* _What is asked_
Quote every line as given.

* _Source data_
********
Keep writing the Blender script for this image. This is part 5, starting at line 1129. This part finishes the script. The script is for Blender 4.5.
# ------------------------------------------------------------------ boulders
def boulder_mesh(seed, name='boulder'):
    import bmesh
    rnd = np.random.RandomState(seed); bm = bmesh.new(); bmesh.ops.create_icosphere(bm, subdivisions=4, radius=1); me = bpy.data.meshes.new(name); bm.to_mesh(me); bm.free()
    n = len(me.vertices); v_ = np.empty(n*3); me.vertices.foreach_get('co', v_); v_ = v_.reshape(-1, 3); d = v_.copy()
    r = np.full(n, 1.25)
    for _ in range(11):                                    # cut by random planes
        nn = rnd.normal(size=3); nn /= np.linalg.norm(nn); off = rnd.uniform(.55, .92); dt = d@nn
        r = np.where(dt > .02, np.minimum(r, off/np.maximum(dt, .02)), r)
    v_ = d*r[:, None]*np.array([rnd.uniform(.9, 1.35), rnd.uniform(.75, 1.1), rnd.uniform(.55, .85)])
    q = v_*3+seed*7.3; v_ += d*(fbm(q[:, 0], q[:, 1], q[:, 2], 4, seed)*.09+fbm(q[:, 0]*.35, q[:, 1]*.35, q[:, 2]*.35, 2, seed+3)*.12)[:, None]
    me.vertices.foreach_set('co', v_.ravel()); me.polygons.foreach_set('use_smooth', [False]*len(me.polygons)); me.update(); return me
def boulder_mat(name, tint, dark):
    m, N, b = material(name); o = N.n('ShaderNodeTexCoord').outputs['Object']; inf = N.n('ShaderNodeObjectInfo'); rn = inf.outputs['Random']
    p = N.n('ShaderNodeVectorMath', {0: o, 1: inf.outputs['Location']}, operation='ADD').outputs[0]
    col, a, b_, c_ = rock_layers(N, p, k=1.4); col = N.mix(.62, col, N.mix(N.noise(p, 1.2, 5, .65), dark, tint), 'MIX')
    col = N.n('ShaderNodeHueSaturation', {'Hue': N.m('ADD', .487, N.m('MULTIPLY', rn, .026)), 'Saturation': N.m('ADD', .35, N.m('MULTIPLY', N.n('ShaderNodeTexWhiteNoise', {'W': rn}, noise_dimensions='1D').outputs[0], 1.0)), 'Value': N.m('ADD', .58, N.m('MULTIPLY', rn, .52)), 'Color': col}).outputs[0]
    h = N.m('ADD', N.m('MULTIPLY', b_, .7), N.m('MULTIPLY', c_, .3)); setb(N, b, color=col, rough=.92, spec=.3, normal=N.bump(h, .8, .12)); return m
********
* _Full response_
Keep writing the Blender script for this image. This is part 5, starting at line 1129. This part finishes the script. The script is for Blender 4.5.
# ------------------------------------------------------------------ boulders
def boulder_mesh(seed, name='boulder'):
    import bmesh
    rnd = np.random.RandomState(seed); bm = bmesh.new(); bmesh.ops.create_icosphere(bm, subdivisions=4, radius=1); me = bpy.data.meshes.new(name); bm.to_mesh(me); bm.free()
    n = len(me.vertices); v_ = np.empty(n*3); me.vertices.foreach_get('co', v_); v_ = v_.reshape(-1, 3); d = v_.copy()
    r = np.full(n, 1.25)
    for _ in range(11):                                    # cut by random planes
        nn = rnd.normal(size=3); nn /= np.linalg.norm(nn); off = rnd.uniform(.55, .92); dt = d@nn
        r = np.where(dt > .02, np.minimum(r, off/np.maximum(dt, .02)), r)
    v_ = d*r[:, None]*np.array([rnd.uniform(.9, 1.35), rnd.uniform(.75, 1.1), rnd.uniform(.55, .85)])
    q = v_*3+seed*7.3; v_ += d*(fbm(q[:, 0], q[:, 1], q[:, 2], 4, seed)*.09+fbm(q[:, 0]*.35, q[:, 1]*.35, q[:, 2]*.35, 2, seed+3)*.12)[:, None]
    me.vertices.foreach_set('co', v_.ravel()); me.polygons.foreach_set('use_smooth', [False]*len(me.polygons)); me.update(); return me
def boulder_mat(name, tint, dark):
    m, N, b = material(name); o = N.n('ShaderNodeTexCoord').outputs['Object']; inf = N.n('ShaderNodeObjectInfo'); rn = inf.outputs['Random']
    p = N.n('ShaderNodeVectorMath', {0: o, 1: inf.outputs['Location']}, operation='ADD').outputs[0]
    col, a, b_, c_ = rock_layers(N, p, k=1.4); col = N.mix(.62, col, N.mix(N.noise(p, 1.2, 5, .65), dark, tint), 'MIX')
    col = N.n('ShaderNodeHueSaturation', {'Hue': N.m('ADD', .487, N.m('MULTIPLY', rn, .026)), 'Saturation': N.m('ADD', .35, N.m('MULTIPLY', N.n('ShaderNodeTexWhiteNoise', {'W': rn}, noise_dimensions='1D').outputs[0], 1.0)), 'Value': N.m('ADD', .58, N.m('MULTIPLY', rn, .52)), 'Color': col}).outputs[0]
    h = N.m('ADD', N.m('MULTIPLY', b_, .7), N.m('MULTIPLY', c_, .3)); setb(N, b, color=col, rough=.92, spec=.3, normal=N.bump(h, .8, .12)); return m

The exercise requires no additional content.